The terrible defeat prompted a revision of the JVP's strategy. It criticised its previous positions as “Menshevik”. The new General Secretary, Lionel Bopage, supported the right of self-determination of the Tamils and the party oriented towards the urban working class as well as the rural masses. In the late Seventies, it collaborated, briefly, with the Neva Sama Samaj Party, NSSP, the re-formed Fourth International section and other Left forces but then turned against them in the general strike of 1980, thus assisting the government in breaking the strike.

In 1983, the JVP participated in communal riots that led to the UNP government banning all the Left parties. The JVP responded by turning to guerrilla warfare against the “threat” of Indian occupation and against the Left who supported the Tamils' rights. Some 60,000 died in their campaign, which only ended when state forces liquidated virtually the entire JVP leadership, reputedly only one survived.

Once again, a new leadership adopted a new strategy; a turn to electoral politics and alliances and renewal of working class organisations. During the Nineties, this slowly revived the party's fortunes. Once again, Sinhala chauvinism was the principal policy against a UNP government that was prepared to strike a deal with the bourgeois Tamil forces and India against the separatism of the Tamil Tigers.

In the elections of 2001, the JVP won 16 seats. In April 2004, it won 39 as part of an alliance with President Chandrika Kumaratunga's SLFP. In the Presidential election of 2005, it backed Mahinda Rajapaksa of the SLFP on an anti-Tamil programme. When Rajapaksa won that election, the JVP were rewarded with four cabinet posts and enthusiastically supported the most barbaric offensive against the North and East, which were under the control of the Tamil Tigers.

Bizarre as it might seem, there were many within the party, including in the politburo, who still saw participation in government as a prelude to revolution. Despite the Sinhala chauvinism, collaboration with Rajapaksa was not popular with working class JVP supporters.

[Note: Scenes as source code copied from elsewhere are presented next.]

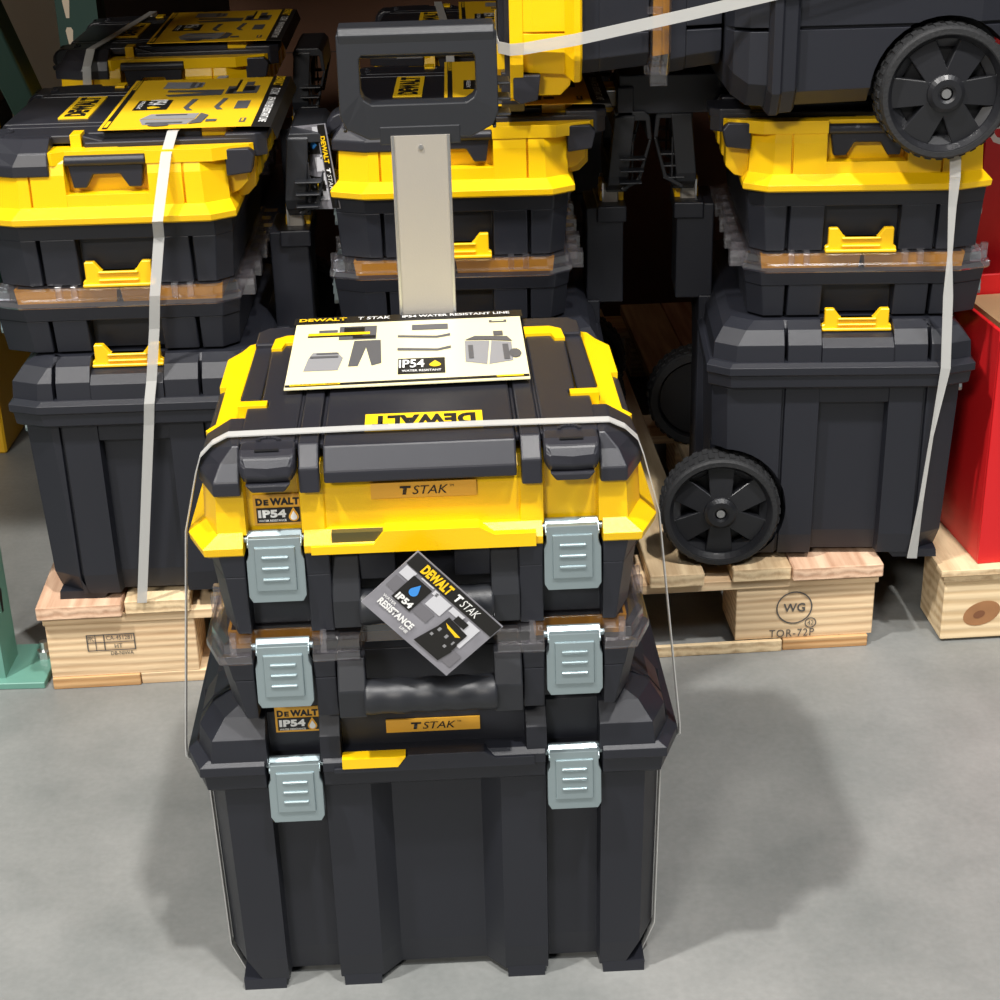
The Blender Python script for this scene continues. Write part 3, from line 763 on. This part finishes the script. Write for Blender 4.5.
# ------------------------------------------------------------------ pallet under the stacks
PR = .055
pal = empty('wooden_pallet', 'wide wooden pallet carrying the left, middle and right stacks', 'pallet', (-.6515, 2.066, 0), (0, 0, PR))
PW, PD = 1.2, 1.22
dz0, dz1 = .118, PZ
bw = [(.0, .118, W2), (.122, .212, W1), (.30, .40, W2), (.42, .52, W1), (.55, .66, W2), (.70, .80, W1), (.862, .940, W1), (.982, 1.066, W1), (1.068, 1.198, W2)]
for i, (a, b, m) in enumerate(bw):
    d = -.006 if i % 2 else -.012
    dz = 0
    mb = MB(); mb.box(a, b, d, PD, dz0, dz1)
    mb.build('deck_board', m, pal, .0015, 1)
for y in (0., .55, 1.11):
    mb = MB(); mb.box(.004, PW-.004, y+.0, y+.10, .103, .118); mb.build('stringer_board', W3, pal, .001, 1)
for x0, x1 in ((.006, .215), (.50, .70), (.990, 1.192)):
    for y in (0.003, .55, 1.11):
        mb = MB(); mb.box(x0, x1, y, y+.098, .018, .103); bk = mb.build('block', W3, pal, .001, 1)
        if y < .1 and x0 > .8:
            M = FRONT(1.075, .0018, .068)
            ring = MB()
            N = 30
            vs = []
            for k in range(N):
                a = 2*PI*k/N
                vs += [M @ Vector((.0265*math.cos(a), .0265*math.sin(a), 0)), M @ Vector((.0245*math.cos(a), .0245*math.sin(a), 0))]
            ring.add(vs, [[2*k, 2*k+1, (2*k+3) % (2*N), (2*k+2) % (2*N)] for k in range(N)])
            vs = []
            for k in range(N):
                a = 2*PI*k/N
                vs += [M @ Vector((.025+.0085*math.cos(a), -.026+.0085*math.sin(a), 0)), M @ Vector((.025+.0070*math.cos(a), -.026+.0070*math.sin(a), 0))]
            ring.add(vs, [[2*k, 2*k+1, (2*k+3) % (2*N), (2*k+2) % (2*N)] for k in range(N)])
            ring.build('stamp_ring', STAMP, bk)
            lettering('WG', .032, .014, M, STAMP, bk, .02); lettering('42', .009, .007, M @ Matrix.Translation((.025, -.026, 0)), STAMP, bk)
            lettering('TOR-72P', .066, .0125, M @ Matrix.Translation((-.002, -.0415, 0)), STAMP, bk, .0, 0, 1.15)
        if y < .1 and x0 < .1:
            M = FRONT(.095, .0018, .070)
            P = []
            for (xa, za, xb, zb) in ((-.034, .013, .034, .0145), (-.034, -.012, .034, -.0105), (-.034, -.012, -.0325, .0145), (.0325, -.012, .034, .0145), (-.010, -.012, -.0085, .0145), (-.034, .001, .034, .0022), (-.022, -.012, -.021, .0145)):
                P.append(rect(xa, za, xb, zb))
            flat(P, M, STAMP, bk, 'stamp_frame')
            lettering('IPPC', .010, .008, M @ Matrix.Translation((-.028, .008, 0)), STAMP, bk)
            lettering('CA-451281', .036, .007, M @ Matrix.Translation((.012, .0085, 0)), STAMP, bk)
            lettering('HT', .011, .007, M @ Matrix.Translation((.010, -.005, 0)), STAMP, bk)
            lettering('DB-NIWA', .032, .006, M @ Matrix.Translation((.014, -.0165, 0)), STAMP, bk)
for (x0, x1, y0, y1, m) in ((.006, .13, .0, PD, W4), (.131, .86, .003, .10, W3), (.50, .70, .10, PD, W3), (.86, 1.058, -.004, .003, W1), (1.060, 1.185, -.002, PD, W4)):
    mb = MB(); mb.box(x0, x1, y0, y1, 0, .018); mb.build('bottom_board', m, pal, .001, 1)

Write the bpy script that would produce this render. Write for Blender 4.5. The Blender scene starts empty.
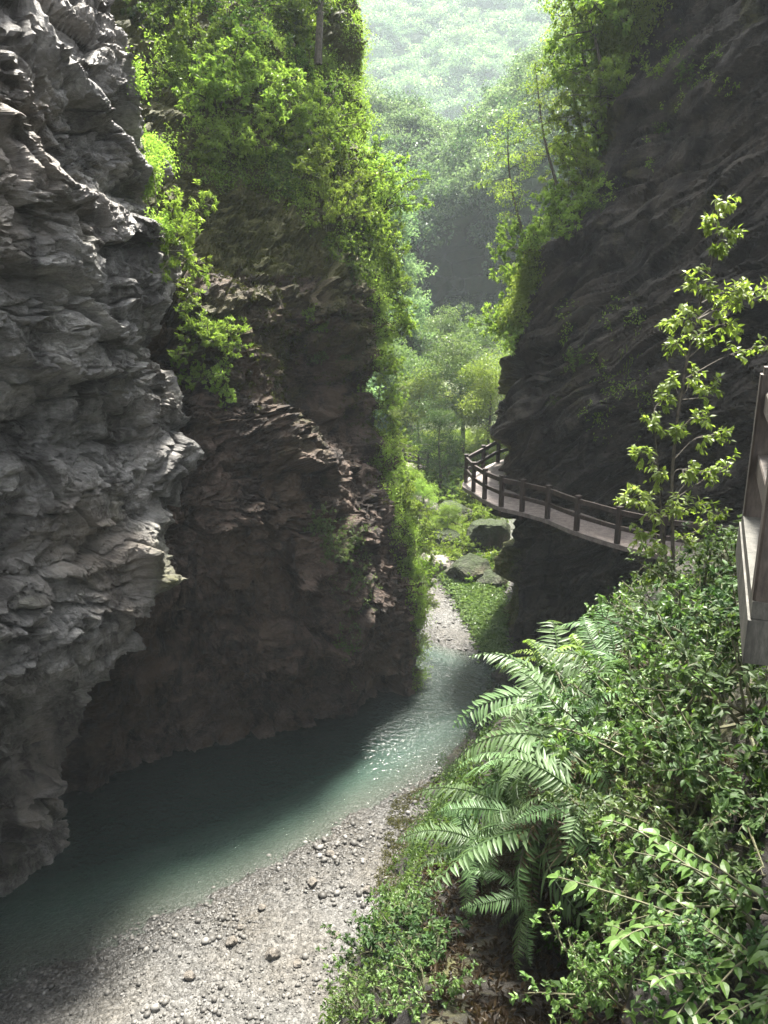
import bpy, math, random
import numpy as np
from mathutils import Vector, Matrix
from mathutils.bvhtree import BVHTree

random.seed(7)
RNG = np.random.default_rng(11)
scene = bpy.context.scene
R = math.radians

# ------------------------------------------------------------------ camera, sky, sun, exposure
CAM = np.array([0.0, 0.0, 15.0]); PITCH = R(15)
cam_data = bpy.data.cameras.new("camera")
cam_data.sensor_fit = 'VERTICAL'
cam_data.angle = 2 * math.atan(512 / 768)
cam_data.clip_start = 0.05; cam_data.clip_end = 3000
cam = bpy.data.objects.new("camera", cam_data)
cam.location = CAM; cam.rotation_euler = (R(90) - PITCH, 0, 0)
scene.collection.objects.link(cam); scene.camera = cam

SUN_EL, SUN_AZ = R(65), R(16)          # azimuth measured from +Y (straight ahead) towards +X
world = bpy.data.worlds.new("World"); scene.world = world
world.use_nodes = True
wn = world.node_tree.nodes; wl = world.node_tree.links
sky = wn.new('ShaderNodeTexSky'); sky.sky_type = 'NISHITA'; sky.sun_disc = False
sky.sun_elevation = SUN_EL; sky.sun_rotation = SUN_AZ
sky.air_density = 1.0; sky.dust_density = 3.0; sky.ozone_density = 1.0
bg = wn['Background']; bg.inputs['Strength'].default_value = 0.12
hsv = wn.new('ShaderNodeHueSaturation'); hsv.inputs['Saturation'].default_value = 0.25   # thin bright cloud greys the sky
wl.new(sky.outputs[0], hsv.inputs['Color']); wl.new(hsv.outputs[0], bg.inputs[0])

sun_data = bpy.data.lights.new("sun", 'SUN'); sun_data.energy = 4.4; sun_data.angle = R(9.0)
sun_data.color = (1.0, 0.95, 0.86)
sun = bpy.data.objects.new("sun", sun_data); scene.collection.objects.link(sun)
sdir = Vector((math.sin(SUN_AZ) * math.cos(SUN_EL), math.cos(SUN_AZ) * math.cos(SUN_EL), math.sin(SUN_EL)))
sun.rotation_euler = sdir.to_track_quat('Z', 'Y').to_euler()
sun.location = (10, 40, 60)

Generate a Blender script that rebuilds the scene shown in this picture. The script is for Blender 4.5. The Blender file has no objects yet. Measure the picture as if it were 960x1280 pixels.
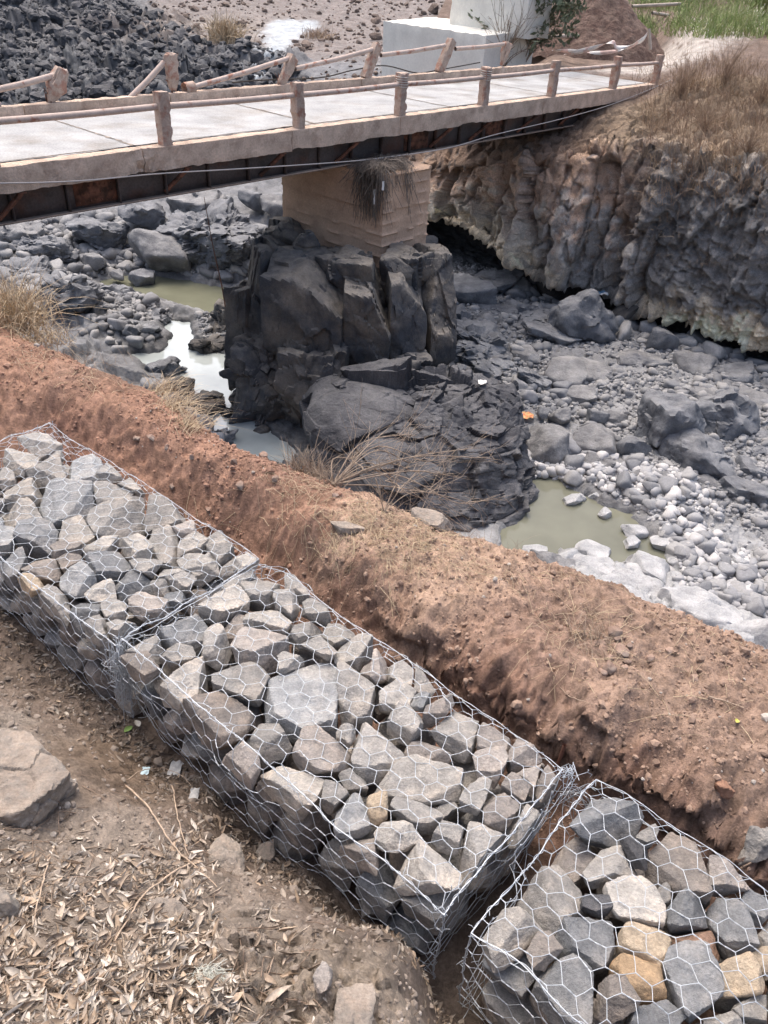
import bpy, bmesh, math, random
import numpy as np
from mathutils import Vector, Matrix
from mathutils.bvhtree import BVHTree
random.seed(7); RNG = np.random.default_rng(7)
S = bpy.context.scene; COL = S.collection
# ------------------------------------------------------------ camera, world, sun
FP, PITCH, ROLL = 960.0, math.radians(36.0), math.radians(3.7)
_f = np.array([0, math.cos(PITCH), -math.sin(PITCH)]); _r = np.array([1., 0, 0]); _u = np.cross(_r, _f)
_R = math.cos(ROLL)*_r + math.sin(ROLL)*_u; _U = -math.sin(ROLL)*_r + math.cos(ROLL)*_u
cam_d = bpy.data.cameras.new('camera'); cam = bpy.data.objects.new('camera', cam_d); COL.objects.link(cam)
cam.matrix_world = Matrix(((_R[0], _U[0], -_f[0], 0), (_R[1], _U[1], -_f[1], 0), (_R[2], _U[2], -_f[2], 0), (0, 0, 0, 1)))
cam_d.sensor_fit = 'VERTICAL'; cam_d.sensor_height = 32.0; cam_d.lens = 32.0*FP/1280.0
cam_d.clip_start = 0.05; cam_d.clip_end = 1000; S.camera = cam
W = bpy.data.worlds.new("World"); S.world = W; W.use_nodes = True
_n = W.node_tree.nodes; _bg = _n['Background']; _sky = _n.new('ShaderNodeTexSky')
_sky.sky_type = 'NISHITA'; _sky.sun_disc = False
SUN_EL, SUN_AZ = math.radians(66), math.radians(335)      # azimuth clockwise from +Y
_sky.sun_elevation = SUN_EL; _sky.sun_rotation = SUN_AZ; _sky.dust_density = 7.0; _sky.air_density = .95; _sky.ozone_density = 1.0
W.node_tree.links.new(_sky.outputs[0], _bg.inputs[0]); _bg.inputs[1].default_value = 0.15
sun_d = bpy.data.lights.new('sun', 'SUN'); sun = bpy.data.objects.new('sun', sun_d); COL.objects.link(sun)
sun_d.energy = .6; sun_d.angle = math.radians(50); sun_d.color = (1.0, .97, .93)
_sd = Vector((math.sin(SUN_AZ)*math.cos(SUN_EL), math.cos(SUN_AZ)*math.cos(SUN_EL), math.sin(SUN_EL)))
sun.rotation_euler = _sd.to_track_quat('Z', 'Y').to_euler()
S.view_settings.view_transform = 'Standard'; S.view_settings.look = 'None'; S.view_settings.gamma = 1
S.view_settings.exposure = 1.03
S.render.engine = 'CYCLES'
S.cycles.max_bounces = 5; S.cycles.diffuse_bounces = 3; S.cycles.glossy_bounces = 2; S.cycles.transmission_bounces = 2
# ------------------------------------------------------------ helpers
def ray(x, y): return _f + _R*(x-480)/FP + _U*(640-y)/FP
def atz(x, y, z): d = ray(x, y); return d*(z/d[2])
def aty(x, y, Y): d = ray(x, y); return d*(Y/d[1])
def tag(o, label=None, cat=None, group=None, kind=None):
    if label: o['label'] = label
    if cat: o['category'] = cat
    if group: o['group'] = group
    if kind: o['kind'] = kind
    return o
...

To retain their support, the party began to distance itself and, in April 2008, instructed its parliamentary fraction to vote against the Budget in order to force a general election.

However, 10 JVP MP's disobeyed and kept Rajapaksa in office. This overt split led the party to support the Head of the Army, Sarath Fonseka, when he proposed to stand against Rajapaksa in the Presidential election of 2009. This was completely thwarted by the arrest and imprisonment of their new found ally. The final act in the drama was the annihilation of the JVP in the parliamentary elections of April 2010 when they lost 70% of their seats.

It was against this background that members of the politburo led the split in the JVP that resulted in some 5,000 leaving to form the Movement for People's Struggle, MPS.